Football
Australian Rules

The more things change… The great difference between these teams over the years is professionalism. The early teams played in their spare time for the sheer fun of it. Their uniforms lacked coherence and they weren’t as fit as the teams today, but the people and their relaxed attitude are pretty much the same.

Queensland was an early adopter of the Australian (Aussie Rules) brand of football, ironically, given the difficulty the AFL has in “growing the brand” here in the 21st century. Here is the team that played Victoria in 1888, and their heirs and successors, the Brisbane Lions. The advent of Rugby League in the early 1900s meant that Aussie Rules would struggle for attention.
Soccer

(what is that top-hatted man doing in the background?)
Soccer started early, and was kept alive by generations of European immigrants.

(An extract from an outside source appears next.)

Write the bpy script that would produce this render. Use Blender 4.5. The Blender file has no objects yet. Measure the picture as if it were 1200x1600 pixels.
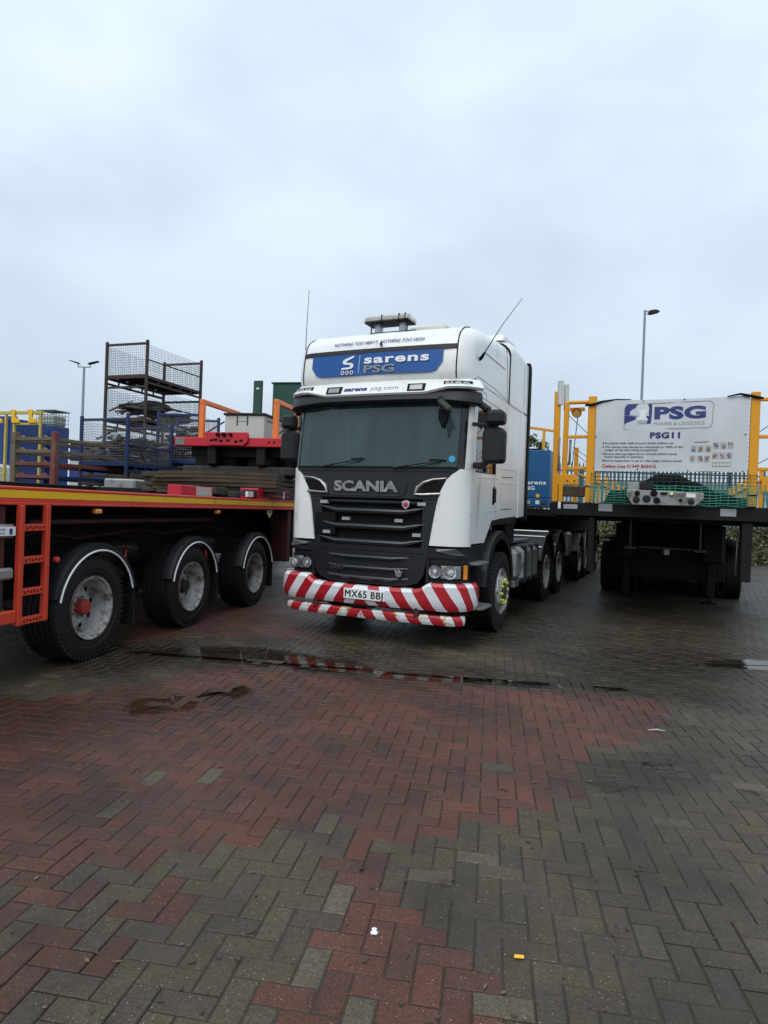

The ill-assorted group in the first photograph gave way to the Brisbane Roar in the 21st century. The Roar wear an orange jersey that celebrates the Dutch footballers who kept the game alive for all of those decades. Sadly, I doubt that the 1870 squad would have considered players from other races or cultures.

no to top-hatted lurkers.
SPOT OF TENNIS?

under a marquee, Charters Towers, 1880
Colonial Queensland took to tennis in a big way, or at least the class of people who could afford leisure did. It was a social game – ladies could play it wearing the most confining corsetry in the middle of the tropics (see the wasp-waisted young lady in the Atherton photo). It lent itself to the picturesque, as long as one was not photographed actually playing it.

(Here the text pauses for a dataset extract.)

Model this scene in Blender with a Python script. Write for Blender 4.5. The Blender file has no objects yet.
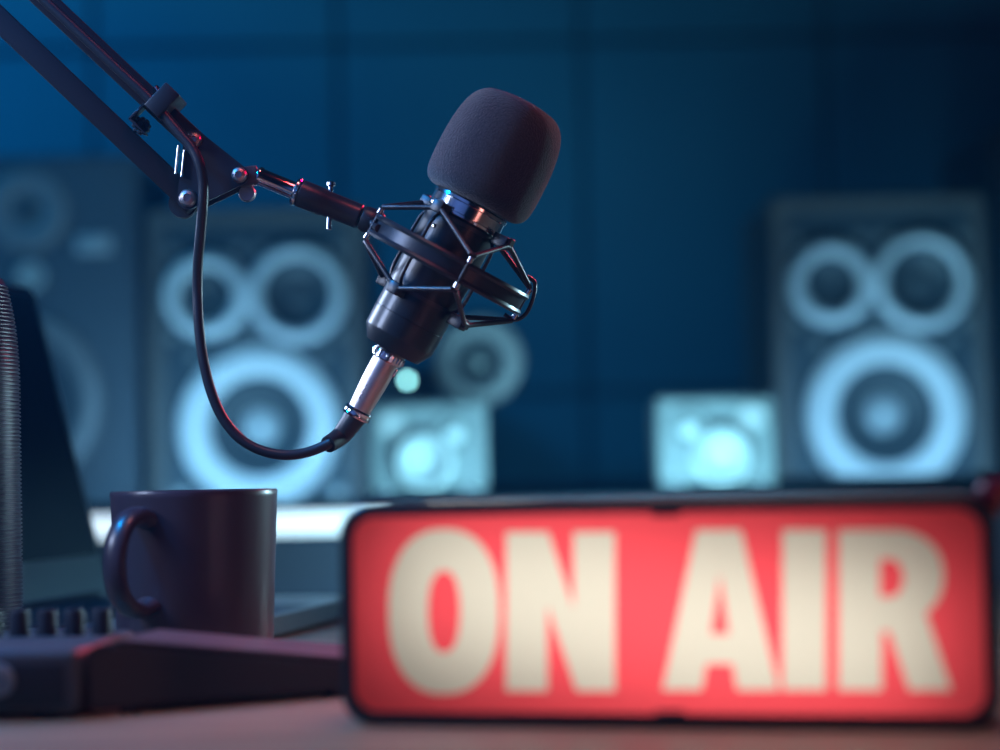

Herbert River District, 1880

The regatta

An abundance of wide, calm waterways meant that rowing would become a popular sport. The first Toowong Regatta (pictured) took place in front of the first generation of riverside homes. As early as the 1840s, settlers would gather on the Brisbane to watch races on Boxing Day. Rockhampton held its first Regatta in 1866, with the winning skiff crew pictured looking slightly pleased with themselves.

pastimes and obsessions



Along with cricket, tennis and the various footballs, immigrants brought other pastimes from ‘home’. Picturesque archery that must have puzzled the indigenous people watching heavily gowned white women aiming an arrow at a painted target and not dinner. Fox hunting – an occupation for which one had to import one’s own foxes – to the detriment of the local wildlife. Chasing an animal about for sport, and then not eating it would have similarly puzzled any passing Aborigine. Then there were the people who kept very exotic pets. The picture of Charles Higgins and his tiger menagerie is marked by the photographer as “bad”, and it is out of focus in places, particularly the places where the tiger, or the plainly terrified young women, failed to cooperate in the standing still and watching the birdie business. Strangely, it says more about Mr Higgins and his behaviour than a “good” photo would have. Mr Higgins packed up his menagerie and moved it to the corner of George and Turbot Streets where he became involved in a number of causes celebre. They included The Tiger Incident, the Menagerie Matter, the Lead-Stealing Case, the Toombul Shooting Case and lastly, Thrown from a Dog Cart. He deserves his own post.